Outline of a solution:

Let $p(x)$ denote the polynomial $p(x) = x^{2019} + x$. First, show the following:

• If $A$ has linearly independent eigenvectors $v,w$, then the same holds for $q(A)$ (for any polynomial $q(x)$, but particularly for $q(x) = p(x) = x^{2019} + x$)
• $p(A)$ does not have a linearly independent pair of eigenvectors (all eigenvectors are a multiple of $(1,0,0)$)
• By contrapositive, $A$ cannot have a linearly independent pair of eigenvectors
• If $A$ had two distinct eigenvalues, then it would also have a linearly independent pair of eigenvectors. By contrapositive, $A$ has only one eigenvalue.

Thus, $A$ has exactly one eigenvalue. Let $\lambda$ be this eigenvalue. $p(\lambda)$ must be an eigenvalue of $p(A)$, but the only eigenvalue of $p(A)$ is $2$. Thus, $\lambda$ satisfies $p(\lambda) = 2$, i.e. $$ \lambda^{2019} + \lambda = 2. \tag{*} $$ The non-real, complex eigenvalues of $A$ necessarily come in conjugate pairs, but $A$ has only one eigenvalue. So, this eigenvalue must be real. So, $\lambda$ must be a real solution to the equation (*) above. (Alternatively, $A$ is a $3 \times 3$ matrix, and every matrix with an odd size has at least one real eigenvalue).

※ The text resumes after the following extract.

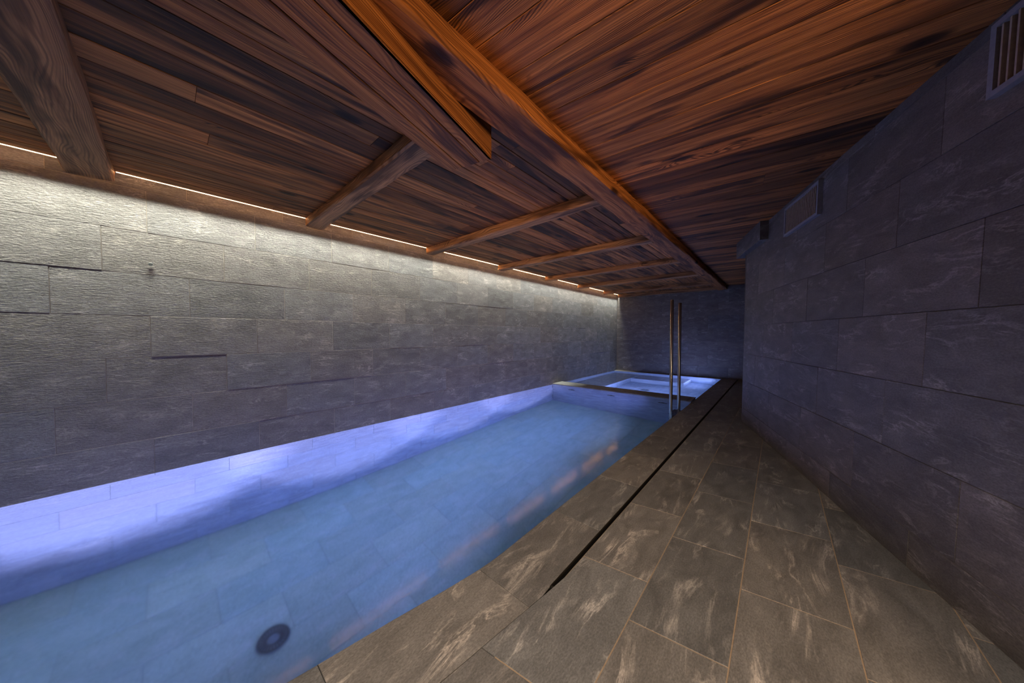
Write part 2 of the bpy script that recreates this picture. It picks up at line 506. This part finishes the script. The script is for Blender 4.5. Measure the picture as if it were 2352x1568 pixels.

The only real solution to $(*)$ is $\lambda = 1$, so this is the sole eigenvalue of $A$.

To find $\operatorname{tr}(A^{2019})$, note that the trace of a matrix is the sum of its eigenvalues, so that $$ \operatorname{tr}(A^{2019}) = \operatorname{tr}(p(A) - A) = \operatorname{tr}(p(A))- \operatorname{tr}(A) = 6 - (1 + 1 + 1) = 3. $$ To find $\det(A)$, note that the determinant of a matrix is the product of its eigenvalues, so that $\det(A) = 1 \cdot 1 \cdot 1 = 1$.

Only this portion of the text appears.